12 de Octubre del 2017 - Javier Suárez Piedralba (Piedrasblancas, Castrillón)

¡Que se vayan! Que se vayan, que son muy pesados. Para ellos la victoria, la amarga, la pírrica. O no tan pírrica. Quizás haya heridos, no físicos, sino damnificados: gente que se tenga que trasladar al hogar paternal de Andalucía o al de su hermano Julio en Madrid, cambiando a los niños de colegio, de amistades y de costumbres. “Pero, papá, ¿por qué se me quita el derecho a ser catalán? ¿Por qué tengo que dejar a mis amigos? ¿Por qué no puedo hablar como siempre: catalán y español según con quienes trate?”, preguntaría. El padre le miraría con resignación denotando la cruda verdad en sus ojos de recién exiliado: porque no somos catalanes, no somos nacionalistas o, al menos, no queremos la independencia; porque entendemos que nuestra identidad no interfiere con nuestra ubicación. “Pero, papá, ¿esa forma de verlo no nos haría catalanes incluso aquí, en Madrid?”, preguntaría el niño si el padre expusiese el idioma de sus ojos. El padre no haría más que evadir razonamientos, sabría bien que lo que prima es el sentimiento. “Somos parias, hijo. Traidores, gente sin honor ni orgullo, con la mente tan abierta que se considera deforme. No somos catalanes, somos otra cosa”, le espetaría, pensando que su derecho a la vida estaba coartado por el sectarismo político, por la imposibilidad de confrontación de ideas.

¿Cuántas veces habrá pensado ese padre, de nombre Adriá, que era mejor la eutanasia del ermitaño?; si no cedió a ella es por sus hijos y por su propia individualidad. ¡Cuántas veces ha mentado ese señor, viudo, a cargo de dos niños de 3 y 7 años, respectivamente, lo que le deparaba una estancia en Cataluña!: renunciar a la ley, a sus ideas, ser perjudicado económicamente, no poder decidir la educación de sus hijos con total libertad, no poder tomarse un café tranquilo leyéndose un periódico nacional –de España– sin que le miren mal, no poder dar opiniones de bar sin asegurarse de que no hay cuchillo jamonero ni palillos cerca. El futuro, la política y la educación le habrán quitado el sueño más de una noche, y cuando de algo de eso se tratase, no pensaría en sus hijos, sino en su tío Joan.

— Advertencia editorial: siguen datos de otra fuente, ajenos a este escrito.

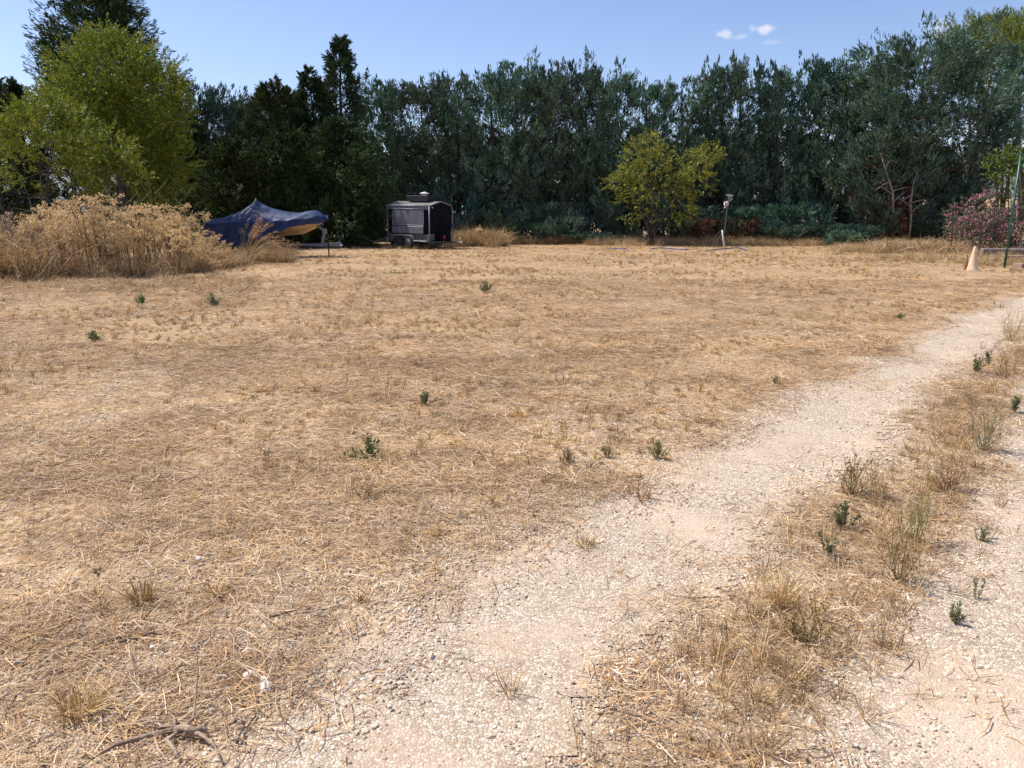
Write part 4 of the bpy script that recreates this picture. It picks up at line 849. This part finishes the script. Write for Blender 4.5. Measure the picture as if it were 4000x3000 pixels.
for s in (-1, 1): g.add([(-1.3, s * .83, .98 * sc_), (-.95, s * .83, 1.3 * sc_), (-.2, s * .83, 1.37 * sc_), (.4, s * .83, 1.3 * sc_), (.95, s * .83, .98 * sc_)], [(0, 1, 2, 3, 4)])
g.add([(1.09, -.72, .99 * sc_), (1.09, .72, .99 * sc_), (.5, .66, 1.36 * sc_), (.5, -.66, 1.36 * sc_)], [(0, 1, 2, 3)]); g.build('window', M['glass'], car)
for x_ in (-1.35, 1.35):
    for s in (-1, 1): wheel(car, x_, s * .78, .31, .2, M['alu'], False, s)
# ---------------------------------------------------------------- dry weeds: the mound on the left
FEN = [(.73, .56, .30), (.83, .67, .40), (.57, .40, .20), (.66, .49, .28)]
def fennel(nst, H, spread, green=False, heads=True):
    """one dry fennel plant: stems with flat seed heads; local coordinates"""
    gs = Geo(); gh = Geo(); sc_ = [(.24, .14, .08), (.36, .22, .12), (.18, .11, .07)] if not green else [(.2, .2, .08), (.3, .25, .1), (.25, .22, .09)]
    tips = []
    for i in range(nst):
        a = rng.uniform(0, 6.28); r = rng.uniform(.02, .16); el = rng.uniform(0, spread); h = H * rng.uniform(.72, 1.05)
        p0 = np.array([math.cos(a) * r, math.sin(a) * r, 0]); d = np.array([math.cos(a) * math.sin(el), math.sin(a) * math.sin(el), math.cos(el)])
        f = lambda s: p0 + d * h * s + np.array([0, 0, -.12 * h * math.sin(el) * s * s]) + np.array([math.cos(a + 1), math.sin(a + 1), 0]) * .05 * math.sin(s * 5)
        c = sc_[rng.integers(0, 3)]; tube(gs, [f(s) for s in (0, .33, .66, 1)], [.011, .009, .007, .004], 3, c, False)
        tips.append(f(1.0))
        for s in rng.uniform(.5, .95, 5):
            a2 = rng.uniform(0, 6.28); ln = rng.uniform(.15, .42) * H / 2; q = f(s); e = q + np.array([math.cos(a2) * .75, math.sin(a2) * .75, .8]) * ln
            tube(gs, [q, (q + e) / 2 + [0, 0, -.02], e], [.006, .005, .003], 3, c, False); tips.append(e)
    if heads:
        T = np.array(tips); m = 12
        a = rng.uniform(0, 6.28, (len(T), m)); r = .10 * np.sqrt(rng.random((len(T), m)))
        Q = T[:, None] + np.stack([np.cos(a) * r, np.sin(a) * r, .05 + rng.normal(0, .03, a.shape) - .6 * r], -1); Q = Q.reshape(-1, 3)
        blades(gh, Q, rng.normal(0, .5, Q.shape) + [0, 0, .6], np.full(len(Q), .02), 5, (.025, .055), (.022, .04), (.2, 1.5), 0, FEN, [.35, .25, .25, .15], .2, True)
        # rays under the heads
        T2 = np.repeat(T, m, 0); sd = norm(np.cross(Q - T2, rng.normal(0, 1, Q.shape))) * .002
        V = np.stack([T2 - sd, T2 + sd, Q], 1).reshape(-1, 3); gs.add(V, np.arange(len(V)).reshape(-1, 3), (.5, .34, .18))
    return gs, gh
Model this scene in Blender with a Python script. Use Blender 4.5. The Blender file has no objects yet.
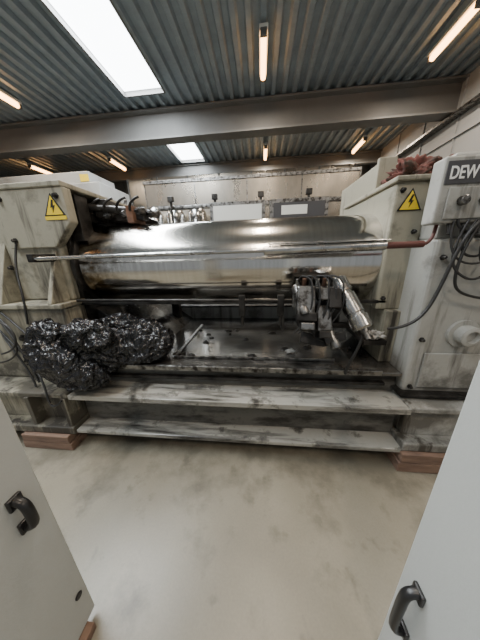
import bpy, math, random, bmesh
from mathutils import Matrix, Vector, noise, Euler
random.seed(4)
C=bpy.context; D=bpy.data
# ------------------------------------------------ materials
def newmat(name):
    m=D.materials.new(name); m.use_nodes=True
    nt=m.node_tree; b=nt.nodes['Principled BSDF']
    return m,nt,b
def mat(name,col,rough=.5,metal=0,emit=None,es=0):
    m,nt,b=newmat(name)
    b.inputs['Base Color'].default_value=(*col,1); b.inputs['Roughness'].default_value=rough
    b.inputs['Metallic'].default_value=metal
    if emit: b.inputs['Emission Color'].default_value=(*emit,1); b.inputs['Emission Strength'].default_value=es
    return m
def dirty(name,col,dirt,scale=(3,3,1.2),lo=.45,hi=.7,rough=.45,rough2=.6,metal=0,bump=.15,fine=40,col2=None,spots=0,zg=0,ztop=1.3,nr=.62,sps=9,slo=.55,shi=.72):
    m,nt,b=newmat(name); N=nt.nodes; L=nt.links
    tc=N.new('ShaderNodeTexCoord'); mp=N.new('ShaderNodeMapping'); mp.inputs['Scale'].default_value=scale
    L.new(tc.outputs['Object'],mp.inputs[0])
    n=N.new('ShaderNodeTexNoise'); n.inputs['Scale'].default_value=1; n.inputs['Detail'].default_value=10; n.inputs['Roughness'].default_value=nr
    L.new(mp.outputs[0],n.inputs[0]); src=n.outputs[0]
    if zg:
        sx=N.new('ShaderNodeSeparateXYZ'); L.new(tc.outputs['Object'],sx.inputs[0])
        mz=N.new('ShaderNodeMapRange'); mz.inputs[1].default_value=ztop; mz.inputs[2].default_value=.2; mz.inputs[4].default_value=zg; L.new(sx.outputs[2],mz.inputs[0])
        a=N.new('ShaderNodeMath'); L.new(src,a.inputs[0]); L.new(mz.outputs[0],a.inputs[1]); src=a.outputs[0]
    r=N.new('ShaderNodeMapRange'); r.inputs[1].default_value=lo; r.inputs[2].default_value=hi; L.new(src,r.inputs[0])
    n2=N.new('ShaderNodeTexNoise'); n2.inputs['Scale'].default_value=fine; n2.inputs['Detail'].default_value=4; L.new(tc.outputs['Object'],n2.inputs[0])
    fac=r.outputs[0]
    if spots:
        n3=N.new('ShaderNodeTexNoise'); n3.inputs['Scale'].default_value=sps; n3.inputs['Detail'].default_value=10; n3.inputs['Roughness'].default_value=.66; L.new(tc.outputs['Object'],n3.inputs[0])
        s3=n3.outputs[0]
        if zg:
            a3=N.new('ShaderNodeMath'); L.new(s3,a3.inputs[0]); L.new(mz.outputs[0],a3.inputs[1]); s3=a3.outputs[0]
        r3=N.new('ShaderNodeMapRange'); r3.inputs[1].default_value=slo; r3.inputs[2].default_value=shi; r3.inputs[4].default_value=spots; L.new(s3,r3.inputs[0])
        mxx=N.new('ShaderNodeMath'); mxx.operation='MAXIMUM'; L.new(r.outputs[0],mxx.inputs[0]); L.new(r3.outputs[0],mxx.inputs[1]); fac=mxx.outputs[0]
    mx0=N.new('ShaderNodeMix'); mx0.data_type='RGBA'; L.new(n2.outputs[0],mx0.inputs[0])
    c2=col2 or tuple(c*.85 for c in col)
    mx0.inputs[6].default_value=(*col,1); mx0.inputs[7].default_value=(*c2,1)
    mx=N.new('ShaderNodeMix'); mx.data_type='RGBA'; L.new(fac,mx.inputs[0]); L.new(mx0.outputs[2],mx.inputs[6]); mx.inputs[7].default_value=(*dirt,1)
    L.new(mx.outputs[2],b.inputs['Base Color'])
    rr=N.new('ShaderNodeMapRange'); rr.inputs[3].default_value=rough; rr.inputs[4].default_value=rough2; L.new(fac,rr.inputs[0]); L.new(rr.outputs[0],b.inputs['Roughness'])
    b.inputs['Metallic'].default_value=metal
    bp=N.new('ShaderNodeBump'); bp.inputs['Strength'].default_value=bump; bp.inputs['Distance'].default_value=.01; L.new(n.outputs[0],bp.inputs['Height']); L.new(bp.outputs[0],b.inputs['Normal'])
    return m
PAINT=dirty('machine_paint',(.33,.31,.24),(.032,.027,.021),(9,9,1.0),.56,.72,spots=.85,zg=.15,ztop=1.9,sps=2.6,slo=.56,shi=.70)
PAINT2=dirty('machine_paint_light',(.36,.36,.335),(.05,.045,.036),(9,9,1.0),.58,.76,spots=.75,zg=.14,ztop=1.5,sps=2.6,slo=.58,shi=.72)
BGP=dirty('background_paint',(.40,.40,.38),(.25,.24,.22),(2,2,1),.5,.7)
STEP=dirty('step_paint',(.12,.117,.105),(.020,.018,.015),(3,9,9),.48,.64,rough=.3,rough2=.4,spots=.8)
TREAD=dirty('tread_paint',(.33,.32,.285),(.024,.021,.018),(1.6,16,9),.50,.66,rough=.2,rough2=.32,spots=.9,sps=5,slo=.53,shi=.64)
DECK=dirty('oily_steel_deck',(.17,.165,.155),(.012,.011,.01),(2.5,4,3),.42,.62,rough=.10,rough2=.22,metal=.6,bump=.2,spots=.85)
DARK=dirty('dark_greasy_steel',(.055,.051,.047),(.010,.009,.008),(8,8,8),.4,.6,rough=.32,rough2=.5,metal=.5)
STEEL=dirty('bare_steel',(.30,.295,.285),(.04,.036,.032),(14,14,14),.44,.62,rough=.3,rough2=.5,metal=.95)
CHROME=dirty('chrome_steel',(.52,.52,.51),(.12,.11,.10),(14,14,14),.5,.72,rough=.2,rough2=.4,metal=1)
RUST=dirty('rusty_steel',(.20,.10,.06),(.03,.02,.015),(10,10,10),.4,.65,rough=.6,rough2=.7,metal=.2)
WOOD=dirty('timber',(.22,.14,.10),(.08,.05,.038),(3,12,18),.4,.7,rough=.8,rough2=.8)
BLACK=mat('black_plastic',(.012,.012,.013),.35)
RUB=mat('black_rubber',(.015,.015,.015),.5)
RED=mat('red_paint',(.09,.028,.022),.5)
CLOTHR=dirty('red_brown_rag',(.15,.05,.04),(.04,.025,.018),(12,12,12),.42,.58,rough=.9,rough2=.9)
RAG=dirty('white_rag',(.42,.42,.40),(.12,.11,.10),(15,15,15),.45,.65,rough=.9,rough2=.9)
YEL=mat('sign_yellow',(.80,.58,.03),.45)
SBLK=mat('sign_black',(.01,.01,.01),.5)
WHITE=mat('lettering_white',(.8,.8,.78),.5)
DGREY=mat('dark_panel',(.05,.05,.055),.4)
PALE=mat('pale_panel',(.66,.67,.64),.35)
DOOR=dirty('cabinet_paint',(.46,.475,.455),(.43,.44,.425),(30,30,30),.4,.7,rough=.5,rough2=.55,bump=.12,fine=250,col2=(.40,.41,.395))
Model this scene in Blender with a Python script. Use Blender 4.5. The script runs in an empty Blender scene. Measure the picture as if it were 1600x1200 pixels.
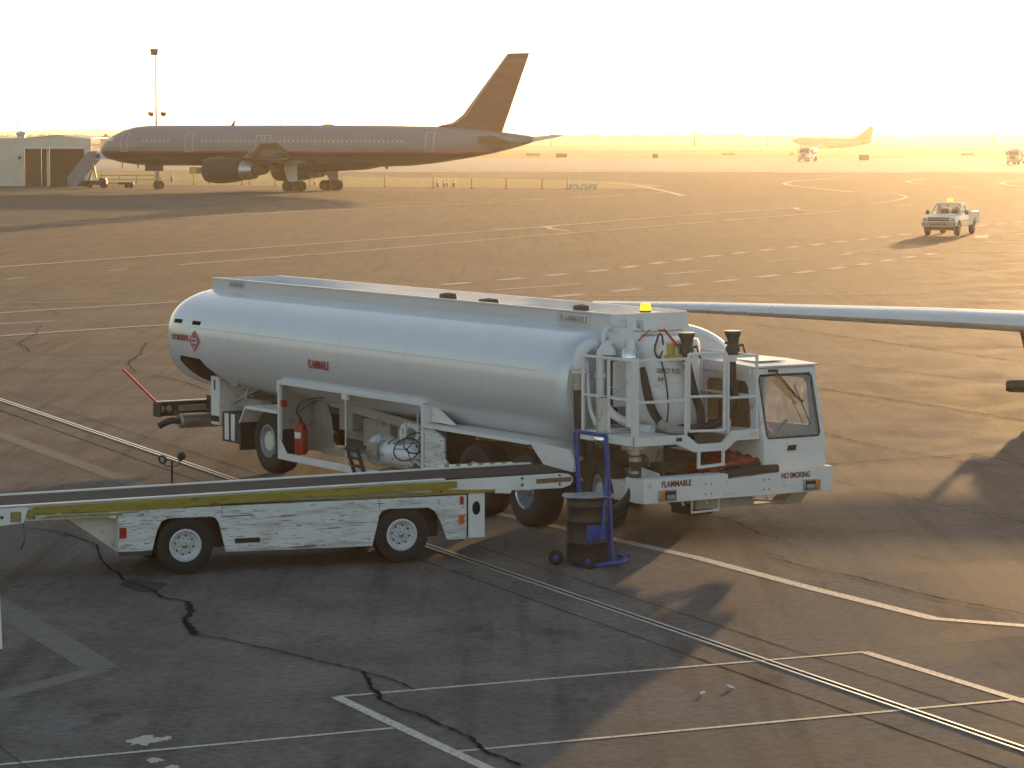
import bpy, bmesh, math, random
from mathutils import Vector, Matrix
random.seed(7)
R = math.radians
scene = bpy.context.scene
COL = scene.collection

# ------------------------------------------------------------------ camera
FPX = 4733.0
CAM_H = 5.75
PITCH = math.atan(392 / FPX)
cam_data = bpy.data.cameras.new("camera")
cam = bpy.data.objects.new("camera", cam_data)
COL.objects.link(cam)
cam.location = (0, 0, CAM_H)
cam.rotation_euler = (R(90) - PITCH, 0, 0)
cam_data.sensor_width = 36.0
cam_data.lens = 36.0 * FPX / 1600
cam_data.clip_start = 0.5
cam_data.clip_end = 40000
scene.camera = cam

# ------------------------------------------------------------------ light
SUN_EL, SUN_AZ = 4.9, 14.6          # degrees; azimuth clockwise from +Y
SKY_SAT = 0.74
world = bpy.data.worlds.new("World")
scene.world = world
world.use_nodes = True
wt = world.node_tree
for n in list(wt.nodes):
    wt.nodes.remove(n)
wo = wt.nodes.new("ShaderNodeOutputWorld")
bg = wt.nodes.new("ShaderNodeBackground")
sky = wt.nodes.new("ShaderNodeTexSky")
sky.sky_type = 'NISHITA'
sky.sun_disc = False
sky.sun_elevation = R(SUN_EL)
sky.sun_rotation = R(SUN_AZ)
sky.air_density = 1.0
sky.dust_density = 0.9
sky.ozone_density = 1.2
bg.inputs["Strength"].default_value = 0.15
hsv = wt.nodes.new("ShaderNodeHueSaturation"); hsv.inputs["Saturation"].default_value = SKY_SAT
wt.links.new(sky.outputs[0], hsv.inputs["Color"]); wt.links.new(hsv.outputs[0], bg.inputs[0])
wt.links.new(bg.outputs[0], wo.inputs[0])

sd = bpy.data.lights.new("sun", 'SUN')
sd.energy = 3.3
sd.angle = R(0.8)
sd.color = (1.0, 0.60, 0.26)
sun = bpy.data.objects.new("sun", sd)
COL.objects.link(sun)
sdir = Vector((math.sin(R(SUN_AZ)) * math.cos(R(SUN_EL)), math.cos(R(SUN_AZ)) * math.cos(R(SUN_EL)), math.sin(R(SUN_EL))))
sun.rotation_euler = (-sdir).to_track_quat('-Z', 'Y').to_euler()
sun.location = (40, 150, 40)

scene.view_settings.view_transform = 'Standard'
scene.view_settings.look = 'None'
scene.view_settings.exposure = 0.94
scene.view_settings.gamma = 1.0
scene.cycles.use_denoising = True
scene.cycles.max_bounces = 8
scene.cycles.volume_bounces = 1
scene.cycles.transparent_max_bounces = 12

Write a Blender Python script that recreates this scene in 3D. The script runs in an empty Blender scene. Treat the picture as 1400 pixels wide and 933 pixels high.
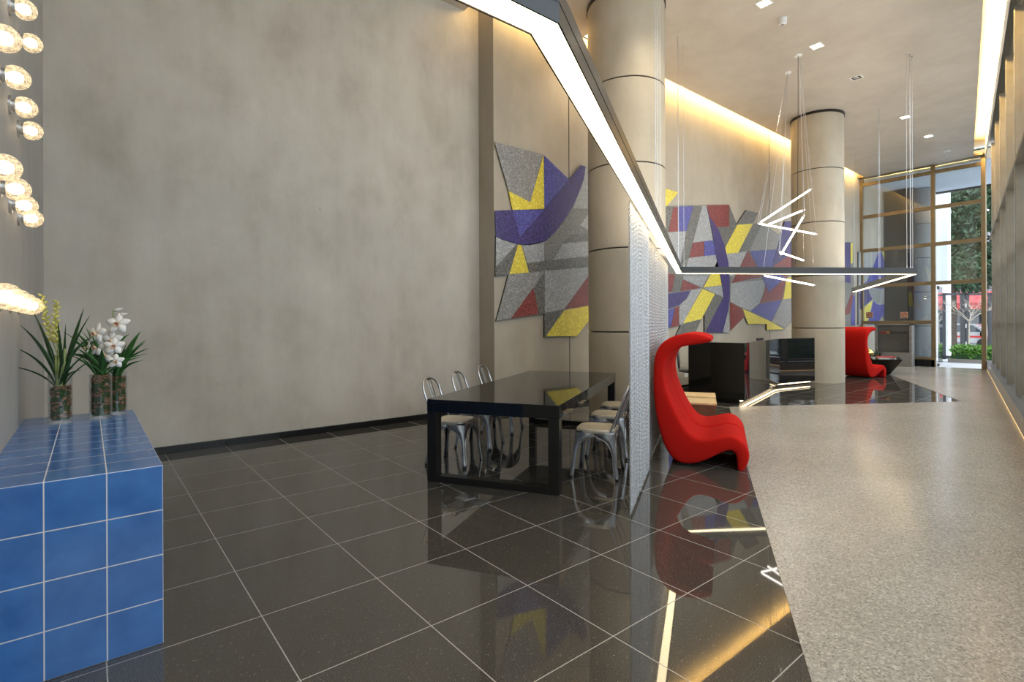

Joan se habrá pasado, quizás, los últimos años alardeando de ser autodidacta. “¿De qué? Si es un ignorante”, se dirían algunos de sus vecinos de esteladas ideas. Joan, entonces, compraría por Amazon –esa empresa de la cual se vanaglorian en Cataluña por su estancia en aquel país; como si al empresario le importase quién lleva la corona cuando ésta no está en venta–, y su pasión podrían ser los libros de la tan denostada Historia. Empezaría por la lectura de textos academicistas cuyos nombres ya señalaban el nivel de su contenido, algo que Joan se impondría a sí mismo por su afición: “Incidencias mestizas en la construcción de España”, “Historia de las historias de España”, “Taxonomía regional del tejido español” o “Del desacuerdo al diálogo en la acción política democrática”, entre otros. Aquellas lecturas acabarían derivando en una especie de manuales que servían como guías de autoayuda, para no tener que traducir el argumento en falacia o engaño matutino; idioma común del viandante en los últimos meses.